İnsan Doğasının Ters Yüz Edilişi

Klasik ahlâk felsefesi, insan doğasını sabit ve evrensel varsayarak buradan ahlâki kurallar türetmeye çalıştı. Marx ise, insan doğasının tarihsel olduğunu söyler. İnsan doğası, üretim biçimleriyle ve toplumsal ilişkilerle değişir. Dolayısıyla “insana uygun yaşam” fikri, ancak içinde yaşadığı maddi koşullarla birlikte değerlendirilmelidir. Marx’a göre, kapitalizm altında insanlar kendi emeklerinin ürününden yabancılaşmışlardır ve bu yabancılaşma, aynı zamanda ahlâki yabancılaşmadır.

Marx, ahlâkın ideolojik işleve sahip olduğunu belirterek, onun meşruiyet sağlayıcı rolünü açığa çıkarır. Kapitalizmde özgürlük, eşitlik, kardeşlik gibi kavramlar, biçimsel düzeyde geçerli kılınır; oysa gerçek hayatta bunlar yalnızca egemen sınıfın iktidarını sürdürmeye hizmet eder. Bu nedenle Marx’ın etik eleştirisi, yalnızca ahlâk kuramlarına değil, ahlâkın bizzat siyasal işlevine yöneliktir.

Ahlâkın Geleceği ve Komünist Etik

Marx, klasik anlamda bir ahlâkçı değildir. Ne insanlara neyin “doğru” olduğunu söylemekle ilgilenir, ne de ahlâkı soyut normlar aracılığıyla temellendirmek ister.

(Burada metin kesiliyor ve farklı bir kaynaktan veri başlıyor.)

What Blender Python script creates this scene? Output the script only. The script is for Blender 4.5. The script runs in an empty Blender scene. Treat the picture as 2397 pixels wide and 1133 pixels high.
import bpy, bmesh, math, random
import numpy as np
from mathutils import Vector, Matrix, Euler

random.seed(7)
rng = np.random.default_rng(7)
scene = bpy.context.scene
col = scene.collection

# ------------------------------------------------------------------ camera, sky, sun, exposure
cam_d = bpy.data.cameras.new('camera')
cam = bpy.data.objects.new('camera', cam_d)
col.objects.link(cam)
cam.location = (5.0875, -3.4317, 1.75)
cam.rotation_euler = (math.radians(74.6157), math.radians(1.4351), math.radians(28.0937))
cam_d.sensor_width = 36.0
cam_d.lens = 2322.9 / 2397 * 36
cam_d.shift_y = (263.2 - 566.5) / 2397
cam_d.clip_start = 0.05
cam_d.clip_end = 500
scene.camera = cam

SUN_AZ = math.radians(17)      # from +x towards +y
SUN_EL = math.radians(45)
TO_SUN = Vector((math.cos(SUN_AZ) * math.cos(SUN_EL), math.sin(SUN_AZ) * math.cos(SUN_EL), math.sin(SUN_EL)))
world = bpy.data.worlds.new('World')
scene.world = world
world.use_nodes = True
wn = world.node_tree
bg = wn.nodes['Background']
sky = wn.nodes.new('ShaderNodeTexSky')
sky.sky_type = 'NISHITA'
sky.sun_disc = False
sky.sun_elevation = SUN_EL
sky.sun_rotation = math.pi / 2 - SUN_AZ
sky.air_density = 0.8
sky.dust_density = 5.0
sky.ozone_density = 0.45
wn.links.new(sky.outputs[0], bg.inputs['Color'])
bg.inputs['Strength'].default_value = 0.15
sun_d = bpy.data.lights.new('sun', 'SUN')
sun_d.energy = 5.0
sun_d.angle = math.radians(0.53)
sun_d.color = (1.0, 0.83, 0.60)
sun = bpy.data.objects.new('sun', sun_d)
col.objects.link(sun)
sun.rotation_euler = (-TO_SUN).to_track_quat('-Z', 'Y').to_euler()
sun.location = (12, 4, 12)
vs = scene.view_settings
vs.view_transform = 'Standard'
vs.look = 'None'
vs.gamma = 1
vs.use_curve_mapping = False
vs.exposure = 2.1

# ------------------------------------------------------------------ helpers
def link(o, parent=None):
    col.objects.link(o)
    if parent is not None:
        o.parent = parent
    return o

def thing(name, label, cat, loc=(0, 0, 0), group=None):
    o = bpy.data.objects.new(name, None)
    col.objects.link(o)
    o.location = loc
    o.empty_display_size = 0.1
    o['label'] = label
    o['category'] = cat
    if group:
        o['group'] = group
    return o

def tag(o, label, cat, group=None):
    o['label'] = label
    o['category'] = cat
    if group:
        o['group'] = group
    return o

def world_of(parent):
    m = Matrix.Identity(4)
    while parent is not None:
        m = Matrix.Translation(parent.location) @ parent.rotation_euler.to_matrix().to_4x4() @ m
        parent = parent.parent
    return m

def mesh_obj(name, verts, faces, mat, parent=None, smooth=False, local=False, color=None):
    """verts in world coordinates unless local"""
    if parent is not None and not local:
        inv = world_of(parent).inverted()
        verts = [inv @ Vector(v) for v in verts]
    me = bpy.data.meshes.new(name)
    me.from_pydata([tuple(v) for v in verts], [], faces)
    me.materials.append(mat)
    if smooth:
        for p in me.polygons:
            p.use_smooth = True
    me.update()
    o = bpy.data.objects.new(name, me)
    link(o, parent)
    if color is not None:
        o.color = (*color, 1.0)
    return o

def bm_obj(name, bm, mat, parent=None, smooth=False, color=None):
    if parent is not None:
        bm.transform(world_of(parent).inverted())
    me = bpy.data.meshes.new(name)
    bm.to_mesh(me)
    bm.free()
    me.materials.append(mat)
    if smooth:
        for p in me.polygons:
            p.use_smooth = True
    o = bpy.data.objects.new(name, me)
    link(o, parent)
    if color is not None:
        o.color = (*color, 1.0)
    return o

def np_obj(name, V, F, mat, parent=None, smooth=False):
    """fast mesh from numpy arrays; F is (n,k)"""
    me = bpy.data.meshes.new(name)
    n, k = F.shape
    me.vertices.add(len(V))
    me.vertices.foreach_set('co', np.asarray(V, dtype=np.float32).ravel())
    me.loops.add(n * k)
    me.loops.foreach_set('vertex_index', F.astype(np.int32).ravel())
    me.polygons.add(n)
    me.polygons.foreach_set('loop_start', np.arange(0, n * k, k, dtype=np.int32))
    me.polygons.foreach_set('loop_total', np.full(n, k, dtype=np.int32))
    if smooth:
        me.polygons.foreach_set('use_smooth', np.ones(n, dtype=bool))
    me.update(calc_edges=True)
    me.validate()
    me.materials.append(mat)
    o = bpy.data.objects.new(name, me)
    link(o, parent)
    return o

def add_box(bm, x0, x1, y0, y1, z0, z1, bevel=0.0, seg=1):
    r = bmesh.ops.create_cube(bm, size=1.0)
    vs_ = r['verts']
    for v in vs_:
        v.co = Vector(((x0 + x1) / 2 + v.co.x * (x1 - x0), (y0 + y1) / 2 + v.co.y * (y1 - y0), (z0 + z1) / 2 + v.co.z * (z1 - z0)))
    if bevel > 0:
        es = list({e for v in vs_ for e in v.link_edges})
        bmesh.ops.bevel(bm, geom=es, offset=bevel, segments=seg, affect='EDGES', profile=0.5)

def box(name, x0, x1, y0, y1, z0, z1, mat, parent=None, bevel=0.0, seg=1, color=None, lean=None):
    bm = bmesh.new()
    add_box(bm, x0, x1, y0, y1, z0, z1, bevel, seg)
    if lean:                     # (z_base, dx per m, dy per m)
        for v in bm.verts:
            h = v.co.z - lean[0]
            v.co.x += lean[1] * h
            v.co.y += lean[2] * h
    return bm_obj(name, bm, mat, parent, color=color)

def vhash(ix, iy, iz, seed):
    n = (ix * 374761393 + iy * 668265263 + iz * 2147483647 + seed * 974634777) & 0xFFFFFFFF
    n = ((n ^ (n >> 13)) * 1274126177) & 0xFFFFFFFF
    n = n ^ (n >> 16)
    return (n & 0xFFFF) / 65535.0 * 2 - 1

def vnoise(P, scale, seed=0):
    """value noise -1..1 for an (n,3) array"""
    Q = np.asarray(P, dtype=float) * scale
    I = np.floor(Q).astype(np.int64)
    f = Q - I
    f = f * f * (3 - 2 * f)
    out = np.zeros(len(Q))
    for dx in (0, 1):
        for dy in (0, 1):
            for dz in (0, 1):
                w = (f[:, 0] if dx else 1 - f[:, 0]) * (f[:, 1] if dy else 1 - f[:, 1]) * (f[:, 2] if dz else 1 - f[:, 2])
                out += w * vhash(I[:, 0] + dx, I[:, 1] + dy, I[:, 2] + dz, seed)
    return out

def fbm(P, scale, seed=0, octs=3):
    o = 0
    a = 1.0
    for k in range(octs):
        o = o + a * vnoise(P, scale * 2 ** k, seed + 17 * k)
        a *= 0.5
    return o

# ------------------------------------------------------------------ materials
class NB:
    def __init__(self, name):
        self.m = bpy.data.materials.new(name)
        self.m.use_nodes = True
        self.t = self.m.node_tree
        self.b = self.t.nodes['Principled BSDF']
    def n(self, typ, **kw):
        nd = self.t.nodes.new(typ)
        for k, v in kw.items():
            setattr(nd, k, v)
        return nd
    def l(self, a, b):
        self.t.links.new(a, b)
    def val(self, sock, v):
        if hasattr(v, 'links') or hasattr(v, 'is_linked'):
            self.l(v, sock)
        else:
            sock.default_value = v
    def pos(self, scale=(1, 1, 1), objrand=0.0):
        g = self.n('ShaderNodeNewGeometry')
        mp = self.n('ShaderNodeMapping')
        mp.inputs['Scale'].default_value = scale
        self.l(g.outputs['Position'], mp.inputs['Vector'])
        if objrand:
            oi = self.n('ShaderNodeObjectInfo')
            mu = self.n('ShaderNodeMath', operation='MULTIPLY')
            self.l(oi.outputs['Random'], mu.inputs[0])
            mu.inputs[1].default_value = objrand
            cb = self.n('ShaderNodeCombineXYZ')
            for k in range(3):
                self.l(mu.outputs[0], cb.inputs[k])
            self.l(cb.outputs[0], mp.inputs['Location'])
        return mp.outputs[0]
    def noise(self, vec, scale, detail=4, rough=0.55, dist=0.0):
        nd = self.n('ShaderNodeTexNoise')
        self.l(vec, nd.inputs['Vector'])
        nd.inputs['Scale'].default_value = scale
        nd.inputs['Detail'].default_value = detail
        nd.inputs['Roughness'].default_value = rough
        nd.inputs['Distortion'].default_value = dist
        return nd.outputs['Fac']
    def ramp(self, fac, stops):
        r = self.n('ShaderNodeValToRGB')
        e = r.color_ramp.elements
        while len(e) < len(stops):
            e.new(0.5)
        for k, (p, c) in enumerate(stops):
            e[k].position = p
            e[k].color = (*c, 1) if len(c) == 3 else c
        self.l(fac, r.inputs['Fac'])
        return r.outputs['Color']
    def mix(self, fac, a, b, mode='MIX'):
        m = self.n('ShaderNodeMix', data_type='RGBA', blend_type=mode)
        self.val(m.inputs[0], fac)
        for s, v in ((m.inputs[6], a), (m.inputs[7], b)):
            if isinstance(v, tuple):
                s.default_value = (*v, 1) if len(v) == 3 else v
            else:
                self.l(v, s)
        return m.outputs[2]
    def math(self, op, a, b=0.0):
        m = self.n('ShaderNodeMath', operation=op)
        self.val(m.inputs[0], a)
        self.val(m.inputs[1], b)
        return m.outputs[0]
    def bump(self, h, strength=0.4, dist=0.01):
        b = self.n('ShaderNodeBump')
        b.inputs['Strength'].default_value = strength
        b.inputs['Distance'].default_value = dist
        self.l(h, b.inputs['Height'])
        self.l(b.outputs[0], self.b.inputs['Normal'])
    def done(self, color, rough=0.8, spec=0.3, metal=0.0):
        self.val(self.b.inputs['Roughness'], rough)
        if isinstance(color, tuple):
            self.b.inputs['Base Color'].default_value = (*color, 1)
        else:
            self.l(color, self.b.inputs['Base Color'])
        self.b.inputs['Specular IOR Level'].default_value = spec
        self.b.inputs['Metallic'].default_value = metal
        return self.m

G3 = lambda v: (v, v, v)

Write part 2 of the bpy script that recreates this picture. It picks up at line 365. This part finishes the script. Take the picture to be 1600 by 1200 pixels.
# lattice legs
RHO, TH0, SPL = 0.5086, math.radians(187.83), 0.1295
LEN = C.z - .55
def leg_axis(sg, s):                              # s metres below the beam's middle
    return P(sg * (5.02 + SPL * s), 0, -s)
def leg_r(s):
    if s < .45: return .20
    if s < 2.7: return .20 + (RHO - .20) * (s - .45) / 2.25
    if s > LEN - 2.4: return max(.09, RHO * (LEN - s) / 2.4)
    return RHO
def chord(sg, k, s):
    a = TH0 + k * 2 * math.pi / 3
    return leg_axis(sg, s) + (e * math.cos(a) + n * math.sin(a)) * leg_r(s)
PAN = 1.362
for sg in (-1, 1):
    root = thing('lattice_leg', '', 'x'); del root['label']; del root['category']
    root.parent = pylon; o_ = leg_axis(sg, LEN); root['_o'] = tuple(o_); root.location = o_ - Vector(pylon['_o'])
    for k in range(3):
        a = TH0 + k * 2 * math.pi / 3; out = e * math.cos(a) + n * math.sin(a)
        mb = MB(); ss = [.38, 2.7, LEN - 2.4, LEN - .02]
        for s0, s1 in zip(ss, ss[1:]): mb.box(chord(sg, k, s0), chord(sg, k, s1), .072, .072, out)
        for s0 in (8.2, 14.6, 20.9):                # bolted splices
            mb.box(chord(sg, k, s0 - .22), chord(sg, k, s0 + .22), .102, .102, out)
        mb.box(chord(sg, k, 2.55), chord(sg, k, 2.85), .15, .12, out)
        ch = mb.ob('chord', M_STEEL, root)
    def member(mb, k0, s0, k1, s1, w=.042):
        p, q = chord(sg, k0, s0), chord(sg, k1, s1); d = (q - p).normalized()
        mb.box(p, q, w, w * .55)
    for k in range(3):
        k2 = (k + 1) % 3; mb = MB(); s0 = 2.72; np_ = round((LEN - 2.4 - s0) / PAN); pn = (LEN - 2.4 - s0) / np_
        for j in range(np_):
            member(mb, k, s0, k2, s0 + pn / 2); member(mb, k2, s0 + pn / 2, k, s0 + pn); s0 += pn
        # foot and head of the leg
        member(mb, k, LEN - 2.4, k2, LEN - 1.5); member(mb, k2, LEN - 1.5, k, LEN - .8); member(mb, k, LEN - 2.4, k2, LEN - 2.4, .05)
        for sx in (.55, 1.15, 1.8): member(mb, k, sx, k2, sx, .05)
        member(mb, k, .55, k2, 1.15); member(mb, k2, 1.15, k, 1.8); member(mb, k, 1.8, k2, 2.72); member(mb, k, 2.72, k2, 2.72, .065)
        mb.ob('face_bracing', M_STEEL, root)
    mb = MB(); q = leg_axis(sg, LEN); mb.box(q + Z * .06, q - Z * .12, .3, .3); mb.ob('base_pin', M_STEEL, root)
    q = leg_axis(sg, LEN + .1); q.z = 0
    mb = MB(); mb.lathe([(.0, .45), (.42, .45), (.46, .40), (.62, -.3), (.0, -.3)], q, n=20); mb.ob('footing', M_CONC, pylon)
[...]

Ancak onun düşüncesi, bugüne kadar görülen en radikal etik devrimi içinde saklıdır: Gerçek ahlâk, koşulların eleştirisinden, sömürü düzeninin ortadan kaldırılmasından ve insanın kendini gerçekleştirebileceği yeni bir toplumsal düzenin kurulmasından geçer.

Marx’ın ahlâkı, sınıf mücadelesinin içinden filizlenen, tarihsel ve devrimci bir ahlâktır. Ve belki de bu yüzden, felsefî soyutlamaların ötesine geçen tek etik projedir.